Winter in Minnesota, when the populace obsessively focuses on carbs consumption, and conversation inevitably leads to a person's place on the salt-sugar continuum.

During blizzard season, my appetite couldn't be less interested in eating my body weight in Frito-Lay products. Nope, I crave sweets. Preferably of the home-baked variety, if only because a preheated oven helps warm the kitchen.

This is where my February-induced inertia comes in. Convincing myself to bake on a gray, subzero day is going to require a relatively basic recipe. Fortunately, few things are less complicated than pulling together a batch of chocolate chip cookies.

Trouble is, I'm bored with the standard Toll House recipe. You know, the one printed on the back of the Nestlé chocolate chip bag. There has to be a better way, right?

After sifting through cookbooks, polling my Facebook friends and trolling around websites, I pulled together a pile of possible replacements and started baking.

Most displayed varying degrees of Toll House familiarity before veering off in intriguing directions. Some fiddled with ingredients (bread flour, corn syrup, egg yolks). Others tinkered with the process (pressing the cookies with a spatula, mid-bake). Nearly all of them recommended chilling the dough before baking (a step that requires patience but results in a considerable payoff), and most wholeheartedly adhered to the bittersweet-chocolate-is-best dictate. It was a fascinating exercise, and fruitful.

My own little Chocolate Chip Cookie Project led me to five alternatives. All are so delicious — and relatively easy to prepare — that I may never go back to Toll House.


Makes about 1 1/2 dozen 5-inch cookies.

Note: This recipe must be prepared in advance. Adapted from the New York Times.
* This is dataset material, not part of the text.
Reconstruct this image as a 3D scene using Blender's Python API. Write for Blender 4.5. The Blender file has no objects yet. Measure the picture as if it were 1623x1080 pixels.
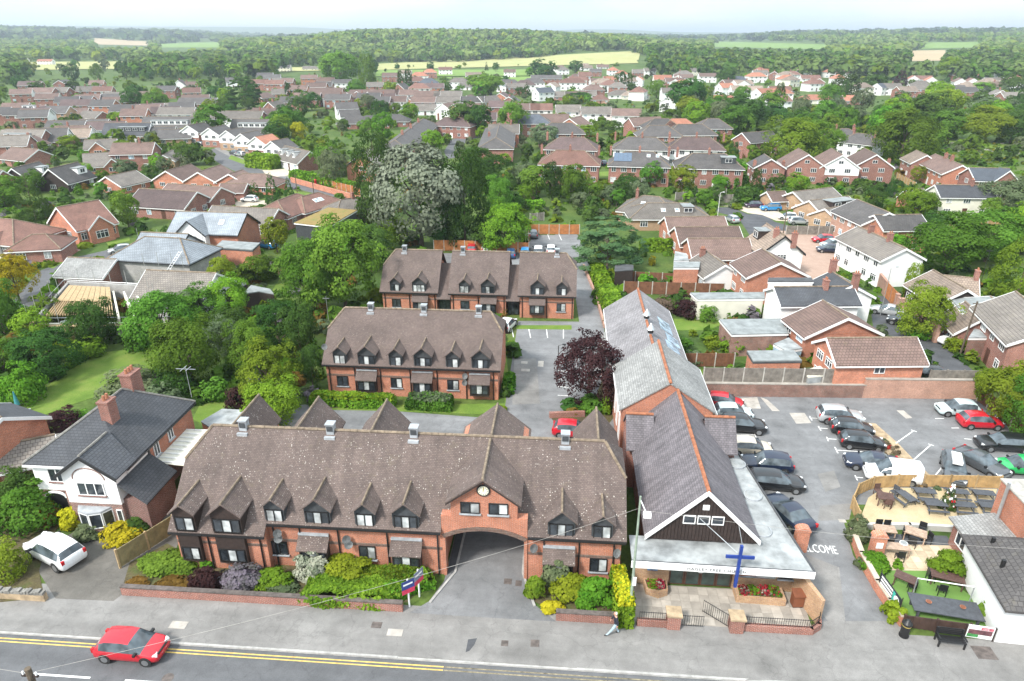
import bpy, math, random
import numpy as np
from mathutils import Vector, Matrix
R = math.radians
rng = random.Random(7)
nrg = np.random.default_rng(11)
sc = bpy.context.scene
C = sc.collection
# ------------------------------------------------------------------ camera
IMW, IMH, FPX, PITCH, YAW, CAMH = 1623.0,1080.0,1082.0, R(24.0), R(4.4),32.0
cam_d = bpy.data.cameras.new('camera'); cam = bpy.data.objects.new('camera', cam_d); C.objects.link(cam)
cam_d.sensor_width = 36.0; cam_d.lens = 36.0 * FPX / IMW; cam_d.clip_start = 0.5; cam_d.clip_end = 60000
cam.location = (0,0, CAMH); cam.rotation_euler = (R(90) - PITCH, 0, YAW); sc.camera = cam
# ------------------------------------------------------------------ world, sun, exposure
SUN_EL, SUN_AZ = R(50), R(-68)      # azimuth measured from +Y towards +X : light comes from the left
w = bpy.data.worlds.new('World'); sc.world = w; w.use_nodes = True
nt = w.node_tree; nt.nodes.clear()
out = nt.nodes.new('ShaderNodeOutputWorld'); mixs = nt.nodes.new('ShaderNodeMixShader')
b1 = nt.nodes.new('ShaderNodeBackground'); b2 = nt.nodes.new('ShaderNodeBackground')
sky = nt.nodes.new('ShaderNodeTexSky'); sky.sky_type = 'NISHITA'; sky.sun_disc = False
sky.sun_elevation = SUN_EL; sky.sun_rotation = SUN_AZ; sky.dust_density = 2.0
b1.inputs[1].default_value = 0.12; nt.links.new(sky.outputs[0], b1.inputs[0])
tc = nt.nodes.new('ShaderNodeTexCoord'); mp = nt.nodes.new('ShaderNodeMapping'); mp.inputs['Scale'].default_value = (1.2,1.2,5.0)
nz = nt.nodes.new('ShaderNodeTexNoise'); nz.inputs['Scale'].default_value = 2.2; nz.inputs['Detail'].default_value = 6; nz.inputs['Roughness'].default_value = .55
cr = nt.nodes.new('ShaderNodeValToRGB'); cr.color_ramp.elements[0].position = .38; cr.color_ramp.elements[1].position = .62
cr.color_ramp.elements[0].color = (.70,.88,.98,1); cr.color_ramp.elements[1].color = (1.0,1.0,1.0,1)
nt.links.new(tc.outputs['Generated'], mp.inputs[0]); nt.links.new(mp.outputs[0], nz.inputs['Vector']); nt.links.new(nz.outputs['Fac'], cr.inputs[0])
nt.links.new(cr.outputs[0], b2.inputs[0])
# a cloudy sky: brighter overhead than at the horizon
sz = nt.nodes.new('ShaderNodeSeparateXYZ'); nt.links.new(tc.outputs['Generated'], sz.inputs[0])
zm = nt.nodes.new('ShaderNodeMath'); zm.operation = 'MAXIMUM'; zm.inputs[1].default_value = 0; nt.links.new(sz.outputs[2], zm.inputs[0])
zg = nt.nodes.new('ShaderNodeMath'); zg.operation = 'MULTIPLY_ADD'; zg.inputs[1].default_value = .32; zg.inputs[2].default_value = .44; nt.links.new(zm.outputs[0], zg.inputs[0]); nt.links.new(zg.outputs[0], b2.inputs[1])
mixs.inputs[0].default_value = .85
nt.links.new(b1.outputs[0], mixs.inputs[1]); nt.links.new(b2.outputs[0], mixs.inputs[2]); nt.links.new(mixs.outputs[0], out.inputs[0])
sun_d = bpy.data.lights.new('sun', 'SUN'); sun = bpy.data.objects.new('sun', sun_d); C.objects.link(sun)
sun_d.energy = 1.8; sun_d.angle = R(10); sun_d.color = (1.0,.96,.9)
sdir = Vector((math.sin(SUN_AZ) * math.cos(SUN_EL), math.cos(SUN_AZ) * math.cos(SUN_EL), math.sin(SUN_EL)))
sdir = Vector((-.46,-.52,.72)).normalized()
sky.sun_elevation = math.asin(sdir.z); sky.sun_rotation = math.atan2(sdir.x, sdir.y)
sun.rotation_euler = sdir.to_track_quat('Z', 'Y').to_euler()
vs = sc.view_settings
vs.view_transform = 'Standard'; vs.look = 'None'; vs.gamma = 1.0; vs.use_curve_mapping = False; vs.exposure = 1.6
HAZE = 0.00019
cy = sc.cycles
cy.max_bounces = 5; cy.diffuse_bounces = 2; cy.glossy_bounces = 2; cy.transmission_bounces = 2; cy.volume_bounces = 0
cy.transparent_max_bounces = 6; cy.caustics_reflective = False; cy.caustics_refractive = False
cy.use_denoising = True

# ------------------------------------------------------------------ projection helpers (photo pixel -> place on a level plane)
def at(px, py, z=0.0):
 a = (px - 811.5) / FPX; b = -(py - 540) / FPX
 dy = math.cos(PITCH) + b * math.sin(PITCH); dz = -math.sin(PITCH) + b * math.cos(PITCH)
 t = (z - CAMH) / dz; x, y = a * t, dy * t
 return Vector((x * math.cos(YAW) - y * math.sin(YAW), x * math.sin(YAW) + y * math.cos(YAW), z))
def proj(p):
 X, Y, Z = p
 x = X * math.cos(YAW) + Y * math.sin(YAW); y = -X * math.sin(YAW) + Y * math.cos(YAW); z = Z - CAMH
 wv = y * math.cos(PITCH) - z * math.sin(PITCH)
 return 811.5 + FPX * x / wv, 540 - FPX * (y * math.sin(PITCH) + z * math.cos(PITCH)) / wv, wv
def height_at(base, ytop):
 lo, hi = 0.0,60.0
 for _ in range(40):
  m = (lo + hi) / 2
  if proj((base.x, base.y, base.z + m))[1] > ytop: lo = m
  else: hi = m
 return lo

# ------------------------------------------------------------------ materials
MATS = {}
def newmat(name):
 m = bpy.data.materials.new(name); m.use_nodes = True
 MATS[name] = m
 nt = m.node_tree; p = nt.nodes['Principled BSDF']
 return m, nt, p
def N(nt, kind, **kw):
 n = nt.nodes.new('ShaderNode' + kind)
 for k, v in kw.items():
  if k in n.inputs: n.inputs[k].default_value = v
  else: setattr(n, k, v)
 return n
def mixc(nt, fac, a, b, blend='MIX'):
 n = nt.nodes.new('ShaderNodeMix'); n.data_type = 'RGBA'; n.blend_type = blend; n.clamp_factor = True
 for sock, v in ((n.inputs[0], fac),(n.inputs[6], a),(n.inputs[7], b)):
  if hasattr(v, 'is_output') or isinstance(v, bpy.types.NodeSocket): nt.links.new(v, sock)
  else: sock.default_value = v if not isinstance(v, tuple) or len(v) == 4 else (*v, 1)
 return n.outputs[2]
def c4(c): return (*c, 1) if len(c) == 3 else c
def ramp(nt, src, p0, p1, c0=(0,0,0), c1=(1,1,1)):
 r = nt.nodes.new('ShaderNodeValToRGB'); e = r.color_ramp.elements
 e[0].position, e[1].position = p0, p1; e[0].color, e[1].color = c4(c0), c4(c1)
 nt.links.new(src, r.inputs[0]); return r.outputs[0]
def coords(nt, kind='Object', rnd=True):
 tc = nt.nodes.new('ShaderNodeTexCoord'); o = tc.outputs[kind]
 if rnd:
  oi = nt.nodes.new('ShaderNodeObjectInfo'); a = nt.nodes.new('ShaderNodeVectorMath'); a.operation = 'MULTIPLY_ADD'
  sc_ = nt.nodes.new('ShaderNodeMath'); sc_.operation = 'MULTIPLY'; sc_.inputs[1].default_value = 37.0
  nt.links.new(oi.outputs['Random'], sc_.inputs[0])
  ad = nt.nodes.new('ShaderNodeVectorMath'); ad.operation = 'ADD'
  nt.links.new(o, ad.inputs[0]); nt.links.new(sc_.outputs[0], ad.inputs[1]); nt.nodes.remove(a)
  return ad.outputs[0]
 return o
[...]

• 1 3/4 c. plus 2 tbsp. cake flour

• 1 2/3 c. bread flour

• 1 1/4 tsp. baking soda

• 1 1/2 tsp. baking powder

• 1 1/2 tsp. coarse salt

• 1 1/4 c. (2 1/2 sticks) unsalted butter, at room temperature

• 1 c. plus 2 tbsp. granulated sugar

• 1 1/4 c. light brown sugar

• 2 eggs

• 2 tsp. vanilla extract

• 1 1/4 lb. bittersweet chocolate disks or fèves (or chips, or chopped bars), at least 60 percent cacao content

• Sea salt, for garnish


In a large bowl, whisk together cake flour, bread flour, baking soda, baking powder and coarse salt.

In the bowl of an electric mixer on medium-high speed, beat butter until creamy, about 1 minute. Add granulated sugar and brown sugar and beat until light and creamy, about 3 to 4 minutes. Using a spatula, scrape down sides of bowl. Add eggs, one at a time, mixing well after each addition. Add vanilla extract and mix until fully incorporated. Reduce speed to low, add flour mixture and mix until just incorporated. Using a spatula, carefully stir in chocolate pieces, incorporating them without breaking them. Press plastic wrap against dough and refrigerate for 24 to 36 hours. (Dough may be used in batches, and can be refrigerated for up to 72 hours).

When ready to bake, preheat oven to 350 degrees and line baking sheets with parchment paper.

Scoop dough into generous golf ball-size mounds (about 2 tablespoons) onto prepared baking sheets, spacing them at least 2 inches apart. Sprinkle cookies lightly with sea salt and bake until golden brown but still soft, 18 to 20 minutes, rotating baking sheets halfway through baking. Remove from oven and cool 10 minutes, then transfer cookies to a wire rack to cool a bit more. Eat warm, with a big napkin.